A group of US states run by Democrats on Monday stepped up the pressure in federal court for the suspension of Republican President Donald Trump’s amended travel ban, if possible before it takes effect Thursday.
The state of Washington filed a request to this effect with the same Seattle judge who on February 3 issued a stay against Trump’s first executive order on immigration.
Washington state attorney general Bob Ferguson hopes to win the same kind of suspension for the new order, which the White House tweaked in a bid to make it unassailable in court.
Under the new order, the refugee program would be suspended for 120 days.
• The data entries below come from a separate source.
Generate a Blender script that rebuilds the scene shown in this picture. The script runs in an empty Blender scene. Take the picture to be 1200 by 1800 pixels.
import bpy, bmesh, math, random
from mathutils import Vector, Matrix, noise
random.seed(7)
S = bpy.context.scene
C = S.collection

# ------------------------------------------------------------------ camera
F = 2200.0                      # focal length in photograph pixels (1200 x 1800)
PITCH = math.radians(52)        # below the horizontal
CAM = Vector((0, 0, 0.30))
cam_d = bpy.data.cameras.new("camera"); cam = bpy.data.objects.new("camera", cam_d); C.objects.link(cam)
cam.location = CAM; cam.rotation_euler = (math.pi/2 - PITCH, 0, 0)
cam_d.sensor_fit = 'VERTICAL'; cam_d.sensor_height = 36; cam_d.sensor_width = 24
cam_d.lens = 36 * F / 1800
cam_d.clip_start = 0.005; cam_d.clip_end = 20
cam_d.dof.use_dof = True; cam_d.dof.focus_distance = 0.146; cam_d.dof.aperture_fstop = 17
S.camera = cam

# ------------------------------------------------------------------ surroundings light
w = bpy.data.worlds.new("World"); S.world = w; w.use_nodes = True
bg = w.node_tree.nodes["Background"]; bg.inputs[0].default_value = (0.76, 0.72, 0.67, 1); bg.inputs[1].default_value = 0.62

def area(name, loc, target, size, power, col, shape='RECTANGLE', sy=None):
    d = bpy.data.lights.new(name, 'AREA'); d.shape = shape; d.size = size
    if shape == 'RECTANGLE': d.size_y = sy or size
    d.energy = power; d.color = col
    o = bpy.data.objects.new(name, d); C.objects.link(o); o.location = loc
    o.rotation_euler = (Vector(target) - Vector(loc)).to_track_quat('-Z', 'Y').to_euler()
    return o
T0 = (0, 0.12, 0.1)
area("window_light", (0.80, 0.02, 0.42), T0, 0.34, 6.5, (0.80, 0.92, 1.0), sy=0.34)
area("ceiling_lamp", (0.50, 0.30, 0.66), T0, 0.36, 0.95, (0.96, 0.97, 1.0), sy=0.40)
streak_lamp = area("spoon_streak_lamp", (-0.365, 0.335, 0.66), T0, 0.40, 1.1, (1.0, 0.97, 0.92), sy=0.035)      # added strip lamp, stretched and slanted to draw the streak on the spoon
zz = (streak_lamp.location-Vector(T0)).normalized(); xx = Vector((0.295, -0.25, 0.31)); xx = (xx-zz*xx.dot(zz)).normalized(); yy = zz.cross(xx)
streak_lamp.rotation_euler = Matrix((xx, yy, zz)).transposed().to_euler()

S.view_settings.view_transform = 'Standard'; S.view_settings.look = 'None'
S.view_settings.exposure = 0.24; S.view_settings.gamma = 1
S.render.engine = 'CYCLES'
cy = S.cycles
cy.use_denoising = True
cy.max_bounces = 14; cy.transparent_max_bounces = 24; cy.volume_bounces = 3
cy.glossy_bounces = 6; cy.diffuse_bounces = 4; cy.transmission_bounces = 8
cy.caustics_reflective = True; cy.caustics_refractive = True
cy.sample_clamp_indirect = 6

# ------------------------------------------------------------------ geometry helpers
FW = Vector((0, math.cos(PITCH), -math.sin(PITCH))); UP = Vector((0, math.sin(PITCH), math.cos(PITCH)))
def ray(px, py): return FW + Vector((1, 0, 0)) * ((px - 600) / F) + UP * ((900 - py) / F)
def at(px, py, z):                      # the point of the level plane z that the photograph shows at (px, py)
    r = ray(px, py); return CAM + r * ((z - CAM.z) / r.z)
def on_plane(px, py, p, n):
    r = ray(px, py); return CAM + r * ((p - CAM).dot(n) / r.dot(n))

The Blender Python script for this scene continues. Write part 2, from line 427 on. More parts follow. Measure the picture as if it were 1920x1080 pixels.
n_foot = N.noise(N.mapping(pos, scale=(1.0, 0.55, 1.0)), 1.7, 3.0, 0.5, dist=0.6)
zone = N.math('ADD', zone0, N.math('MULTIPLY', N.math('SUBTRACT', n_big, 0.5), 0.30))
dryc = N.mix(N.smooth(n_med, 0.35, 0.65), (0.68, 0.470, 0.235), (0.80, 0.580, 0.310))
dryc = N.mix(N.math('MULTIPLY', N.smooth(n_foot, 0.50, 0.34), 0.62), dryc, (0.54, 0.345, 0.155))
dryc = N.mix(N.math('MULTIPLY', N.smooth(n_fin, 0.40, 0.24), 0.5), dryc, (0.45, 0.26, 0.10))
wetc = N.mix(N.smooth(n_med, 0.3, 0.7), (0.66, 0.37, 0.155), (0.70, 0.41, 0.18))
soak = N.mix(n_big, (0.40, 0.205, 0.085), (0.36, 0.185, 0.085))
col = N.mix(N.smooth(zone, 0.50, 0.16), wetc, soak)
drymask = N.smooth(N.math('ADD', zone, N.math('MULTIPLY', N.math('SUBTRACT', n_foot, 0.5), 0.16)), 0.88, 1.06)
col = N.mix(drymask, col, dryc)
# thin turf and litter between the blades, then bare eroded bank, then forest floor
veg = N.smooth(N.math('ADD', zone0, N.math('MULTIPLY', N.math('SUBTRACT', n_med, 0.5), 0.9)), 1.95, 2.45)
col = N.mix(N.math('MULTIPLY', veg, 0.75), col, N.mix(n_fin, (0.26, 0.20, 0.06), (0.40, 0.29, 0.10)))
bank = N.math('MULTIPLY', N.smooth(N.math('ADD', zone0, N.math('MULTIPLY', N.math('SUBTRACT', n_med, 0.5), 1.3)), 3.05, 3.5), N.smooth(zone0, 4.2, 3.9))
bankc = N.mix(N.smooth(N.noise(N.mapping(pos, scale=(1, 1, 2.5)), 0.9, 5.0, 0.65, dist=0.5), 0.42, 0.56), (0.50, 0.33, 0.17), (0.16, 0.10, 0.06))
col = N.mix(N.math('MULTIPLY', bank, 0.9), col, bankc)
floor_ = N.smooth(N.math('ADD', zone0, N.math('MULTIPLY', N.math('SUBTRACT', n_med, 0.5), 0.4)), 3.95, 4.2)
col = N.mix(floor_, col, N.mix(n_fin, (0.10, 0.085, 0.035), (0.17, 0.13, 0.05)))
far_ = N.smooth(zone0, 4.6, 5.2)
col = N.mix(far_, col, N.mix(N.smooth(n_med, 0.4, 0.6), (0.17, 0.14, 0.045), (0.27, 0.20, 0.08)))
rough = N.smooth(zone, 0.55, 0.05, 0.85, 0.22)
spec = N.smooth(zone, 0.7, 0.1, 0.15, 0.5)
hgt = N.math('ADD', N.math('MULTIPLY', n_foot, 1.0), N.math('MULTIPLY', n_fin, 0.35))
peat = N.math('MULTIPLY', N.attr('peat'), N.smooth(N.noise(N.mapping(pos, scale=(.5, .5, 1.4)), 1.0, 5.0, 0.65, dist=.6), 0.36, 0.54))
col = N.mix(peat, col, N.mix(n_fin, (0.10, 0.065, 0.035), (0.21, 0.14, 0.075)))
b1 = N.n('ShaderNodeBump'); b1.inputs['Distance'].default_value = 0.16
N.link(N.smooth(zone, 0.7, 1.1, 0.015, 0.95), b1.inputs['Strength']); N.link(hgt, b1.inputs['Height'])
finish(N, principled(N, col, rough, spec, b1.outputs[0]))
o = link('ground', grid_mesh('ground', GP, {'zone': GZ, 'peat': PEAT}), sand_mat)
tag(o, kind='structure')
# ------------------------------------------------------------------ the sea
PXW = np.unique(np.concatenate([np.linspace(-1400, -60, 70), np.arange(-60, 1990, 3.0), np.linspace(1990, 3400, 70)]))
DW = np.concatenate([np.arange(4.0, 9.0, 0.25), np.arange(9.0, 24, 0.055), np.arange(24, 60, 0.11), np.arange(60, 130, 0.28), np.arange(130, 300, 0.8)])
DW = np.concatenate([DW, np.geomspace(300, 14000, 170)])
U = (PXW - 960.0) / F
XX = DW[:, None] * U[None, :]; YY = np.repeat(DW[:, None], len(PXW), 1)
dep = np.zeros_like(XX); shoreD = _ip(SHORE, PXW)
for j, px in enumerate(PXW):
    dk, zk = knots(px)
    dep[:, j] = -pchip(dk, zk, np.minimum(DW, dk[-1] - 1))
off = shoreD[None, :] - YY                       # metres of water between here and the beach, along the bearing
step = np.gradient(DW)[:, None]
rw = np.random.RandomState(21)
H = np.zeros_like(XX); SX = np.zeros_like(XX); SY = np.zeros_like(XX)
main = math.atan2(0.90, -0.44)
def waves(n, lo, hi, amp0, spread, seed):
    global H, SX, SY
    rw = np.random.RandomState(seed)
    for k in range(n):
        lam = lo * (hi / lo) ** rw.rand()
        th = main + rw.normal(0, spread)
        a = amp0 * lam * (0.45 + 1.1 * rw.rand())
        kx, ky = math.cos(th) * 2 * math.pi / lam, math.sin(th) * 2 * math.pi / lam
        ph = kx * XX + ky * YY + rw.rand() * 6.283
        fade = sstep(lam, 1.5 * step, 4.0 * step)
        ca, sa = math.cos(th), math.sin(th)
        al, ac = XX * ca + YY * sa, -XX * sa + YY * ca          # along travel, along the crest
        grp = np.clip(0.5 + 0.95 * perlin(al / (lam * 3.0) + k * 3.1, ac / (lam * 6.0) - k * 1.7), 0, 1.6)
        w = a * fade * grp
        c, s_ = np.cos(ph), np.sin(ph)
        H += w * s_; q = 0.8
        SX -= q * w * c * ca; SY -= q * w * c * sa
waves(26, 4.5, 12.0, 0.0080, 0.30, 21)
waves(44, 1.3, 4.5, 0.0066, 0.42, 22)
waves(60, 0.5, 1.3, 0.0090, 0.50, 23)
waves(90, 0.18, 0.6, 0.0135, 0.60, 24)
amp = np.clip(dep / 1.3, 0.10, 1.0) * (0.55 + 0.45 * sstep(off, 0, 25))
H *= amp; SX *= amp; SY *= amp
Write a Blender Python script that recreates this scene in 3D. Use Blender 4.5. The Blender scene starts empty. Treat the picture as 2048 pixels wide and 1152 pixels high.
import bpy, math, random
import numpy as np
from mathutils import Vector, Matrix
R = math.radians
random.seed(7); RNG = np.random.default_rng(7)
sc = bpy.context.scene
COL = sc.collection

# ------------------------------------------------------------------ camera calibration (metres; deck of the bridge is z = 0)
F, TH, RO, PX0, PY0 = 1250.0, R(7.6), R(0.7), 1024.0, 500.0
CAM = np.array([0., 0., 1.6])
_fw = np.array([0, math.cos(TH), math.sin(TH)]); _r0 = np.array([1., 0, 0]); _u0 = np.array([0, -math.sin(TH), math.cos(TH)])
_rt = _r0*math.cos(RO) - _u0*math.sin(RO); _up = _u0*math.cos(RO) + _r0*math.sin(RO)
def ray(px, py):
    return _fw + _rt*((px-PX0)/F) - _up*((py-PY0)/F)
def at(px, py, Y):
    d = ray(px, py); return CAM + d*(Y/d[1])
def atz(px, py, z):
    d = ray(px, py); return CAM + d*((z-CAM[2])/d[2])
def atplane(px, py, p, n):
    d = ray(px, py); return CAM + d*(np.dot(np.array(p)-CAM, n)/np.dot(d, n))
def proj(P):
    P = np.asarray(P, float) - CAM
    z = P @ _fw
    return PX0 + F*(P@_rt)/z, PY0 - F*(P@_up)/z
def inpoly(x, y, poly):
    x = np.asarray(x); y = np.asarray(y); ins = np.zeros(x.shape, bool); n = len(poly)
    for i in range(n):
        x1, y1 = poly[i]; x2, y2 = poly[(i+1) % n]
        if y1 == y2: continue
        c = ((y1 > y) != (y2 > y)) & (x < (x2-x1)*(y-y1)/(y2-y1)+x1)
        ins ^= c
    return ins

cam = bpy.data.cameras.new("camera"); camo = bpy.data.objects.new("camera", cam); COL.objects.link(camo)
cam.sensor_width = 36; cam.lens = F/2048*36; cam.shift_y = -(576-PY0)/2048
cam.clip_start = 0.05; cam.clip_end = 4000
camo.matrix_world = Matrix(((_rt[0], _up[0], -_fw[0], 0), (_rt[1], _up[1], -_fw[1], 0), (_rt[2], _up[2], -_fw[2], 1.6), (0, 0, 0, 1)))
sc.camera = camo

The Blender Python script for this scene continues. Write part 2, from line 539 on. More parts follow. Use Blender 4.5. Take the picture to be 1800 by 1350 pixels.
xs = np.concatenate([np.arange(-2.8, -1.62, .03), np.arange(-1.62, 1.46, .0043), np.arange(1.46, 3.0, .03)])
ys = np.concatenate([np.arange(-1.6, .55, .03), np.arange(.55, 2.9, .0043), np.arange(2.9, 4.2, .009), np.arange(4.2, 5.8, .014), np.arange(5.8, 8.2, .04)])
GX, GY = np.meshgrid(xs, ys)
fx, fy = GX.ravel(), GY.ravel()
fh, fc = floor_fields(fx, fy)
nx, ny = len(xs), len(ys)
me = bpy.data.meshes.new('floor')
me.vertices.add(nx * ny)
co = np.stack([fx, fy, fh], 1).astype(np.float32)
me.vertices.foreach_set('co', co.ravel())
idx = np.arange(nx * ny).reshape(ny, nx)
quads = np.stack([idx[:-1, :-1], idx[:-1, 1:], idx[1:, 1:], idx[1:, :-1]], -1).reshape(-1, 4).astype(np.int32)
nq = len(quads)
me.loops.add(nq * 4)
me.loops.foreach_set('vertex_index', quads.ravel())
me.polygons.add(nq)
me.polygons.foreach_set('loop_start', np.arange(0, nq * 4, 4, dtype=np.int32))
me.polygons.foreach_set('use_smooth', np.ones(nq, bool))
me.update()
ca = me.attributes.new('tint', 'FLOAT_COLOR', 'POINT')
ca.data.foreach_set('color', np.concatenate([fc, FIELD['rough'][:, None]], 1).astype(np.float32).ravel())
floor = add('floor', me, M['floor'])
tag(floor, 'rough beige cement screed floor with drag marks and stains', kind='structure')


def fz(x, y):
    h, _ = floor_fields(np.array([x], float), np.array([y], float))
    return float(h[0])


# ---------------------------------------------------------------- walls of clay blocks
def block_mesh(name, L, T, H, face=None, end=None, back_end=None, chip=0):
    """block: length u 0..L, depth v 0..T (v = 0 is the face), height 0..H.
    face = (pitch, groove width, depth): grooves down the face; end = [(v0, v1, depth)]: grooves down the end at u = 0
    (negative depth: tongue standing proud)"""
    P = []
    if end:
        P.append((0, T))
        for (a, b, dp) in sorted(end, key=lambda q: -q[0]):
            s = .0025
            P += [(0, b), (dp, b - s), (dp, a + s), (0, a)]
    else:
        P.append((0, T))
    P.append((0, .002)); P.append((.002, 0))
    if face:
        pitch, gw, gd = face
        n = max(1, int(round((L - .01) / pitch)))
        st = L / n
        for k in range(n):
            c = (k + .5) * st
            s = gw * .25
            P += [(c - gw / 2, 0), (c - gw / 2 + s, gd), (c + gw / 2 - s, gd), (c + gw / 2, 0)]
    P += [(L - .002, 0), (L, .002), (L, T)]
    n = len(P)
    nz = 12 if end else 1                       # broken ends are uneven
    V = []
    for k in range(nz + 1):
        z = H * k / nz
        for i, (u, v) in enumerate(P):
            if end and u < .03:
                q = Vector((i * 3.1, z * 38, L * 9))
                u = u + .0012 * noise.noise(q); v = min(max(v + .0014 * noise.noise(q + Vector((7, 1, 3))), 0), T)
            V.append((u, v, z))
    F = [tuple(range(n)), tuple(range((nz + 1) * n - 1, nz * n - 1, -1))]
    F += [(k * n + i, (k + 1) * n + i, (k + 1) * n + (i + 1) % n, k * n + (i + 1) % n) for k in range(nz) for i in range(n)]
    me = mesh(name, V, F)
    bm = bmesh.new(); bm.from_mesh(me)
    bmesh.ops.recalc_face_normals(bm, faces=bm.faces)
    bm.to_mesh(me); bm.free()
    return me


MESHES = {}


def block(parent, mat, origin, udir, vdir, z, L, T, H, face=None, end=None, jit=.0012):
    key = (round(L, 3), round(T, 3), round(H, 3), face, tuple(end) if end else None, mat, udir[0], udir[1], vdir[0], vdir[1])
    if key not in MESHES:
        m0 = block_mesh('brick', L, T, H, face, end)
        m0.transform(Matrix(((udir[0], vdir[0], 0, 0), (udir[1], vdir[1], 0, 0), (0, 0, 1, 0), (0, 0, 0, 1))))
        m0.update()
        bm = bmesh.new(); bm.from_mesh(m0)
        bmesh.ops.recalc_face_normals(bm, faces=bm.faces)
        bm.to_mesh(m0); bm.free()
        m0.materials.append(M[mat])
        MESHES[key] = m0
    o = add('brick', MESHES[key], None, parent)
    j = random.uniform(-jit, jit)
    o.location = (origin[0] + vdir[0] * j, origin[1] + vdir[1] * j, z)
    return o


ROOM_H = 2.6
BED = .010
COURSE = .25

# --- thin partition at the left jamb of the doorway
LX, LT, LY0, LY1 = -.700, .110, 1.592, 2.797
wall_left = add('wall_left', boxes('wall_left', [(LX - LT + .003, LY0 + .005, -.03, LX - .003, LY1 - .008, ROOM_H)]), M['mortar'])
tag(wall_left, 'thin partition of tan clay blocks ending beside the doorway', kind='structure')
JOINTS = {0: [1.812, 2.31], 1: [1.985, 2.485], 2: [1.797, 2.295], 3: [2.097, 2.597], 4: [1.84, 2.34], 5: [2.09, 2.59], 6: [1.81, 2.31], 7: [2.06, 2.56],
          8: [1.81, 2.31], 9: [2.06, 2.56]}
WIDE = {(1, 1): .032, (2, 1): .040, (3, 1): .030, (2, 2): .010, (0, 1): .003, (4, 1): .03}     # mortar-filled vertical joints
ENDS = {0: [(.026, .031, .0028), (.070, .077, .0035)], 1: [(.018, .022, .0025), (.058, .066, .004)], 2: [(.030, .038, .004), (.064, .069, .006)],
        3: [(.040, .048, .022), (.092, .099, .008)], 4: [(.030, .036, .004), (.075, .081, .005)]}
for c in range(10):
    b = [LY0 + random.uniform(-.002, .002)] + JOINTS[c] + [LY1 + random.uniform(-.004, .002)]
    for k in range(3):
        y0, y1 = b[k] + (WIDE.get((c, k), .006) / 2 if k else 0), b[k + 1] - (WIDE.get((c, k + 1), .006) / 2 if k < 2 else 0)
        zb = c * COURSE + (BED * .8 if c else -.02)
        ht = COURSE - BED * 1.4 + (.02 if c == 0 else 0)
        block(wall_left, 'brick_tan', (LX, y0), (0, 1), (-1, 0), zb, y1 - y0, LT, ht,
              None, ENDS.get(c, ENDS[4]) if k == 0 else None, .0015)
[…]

And for 90 days, no new visas would be granted to travelers from Iran, Libya, Somalia, Sudan, Syria and Yemen.
The first version of the order, signed by Trump on January 27, triggered howls of protest at home and abroad as well as chaos at US airports as some people were detained upon arrival and either held for hours or sent back where they came from.
The revamped travel ban explicitly exempts holders of valid visas or legal permanent residents, as well as citizens of Iraq.
Critics say the new order is still essentially a ban on Muslims coming to the United States and therefore unconstitutional because it singles out people of a certain religion for discrimination.
In his filing with Judge James Robart, Ferguson requested an emergency hearing for Tuesday.
He accused the government of trying to skirt around the court’s first ruling, which suspended the Trump administration’s initial travel order.
“When a court enjoins a defendant from enforcing policies, the defendant cannot evade the injunction by announcing that it will continue only some of the illegal policies. Yet that is what defendants attempt here,” Ferguson wrote.
Robart said there would be no hearing before Wednesday and asked the Justice Department for a response to Ferguson’s motion.
California said it would join the suit filed by Washington. It also has the support of Maryland, Massachusetts, Minnesota, New York and Oregon.
“The Trump administration may have changed the text of the now-discredited Muslim travel ban, but they didn´t change its unconstitutional intent and effect,” said California attorney general Xavier Becerra.
Hawaii has also filed suit against the new order, as have rights groups and immigrant advocacy associations, which filed papers with a judge in Maryland.
Federal courts in Hawaii and Maryland have already scheduled hearings for Wednesday in the latest chapter of the uproar over a measure that Trump says is necessary to keep extremists from entering the United States.
The new order hit its first roadblock Friday when a judge in Wisconsin said it could not be applied to the wife and child of a Syrian refugee who had already reached America.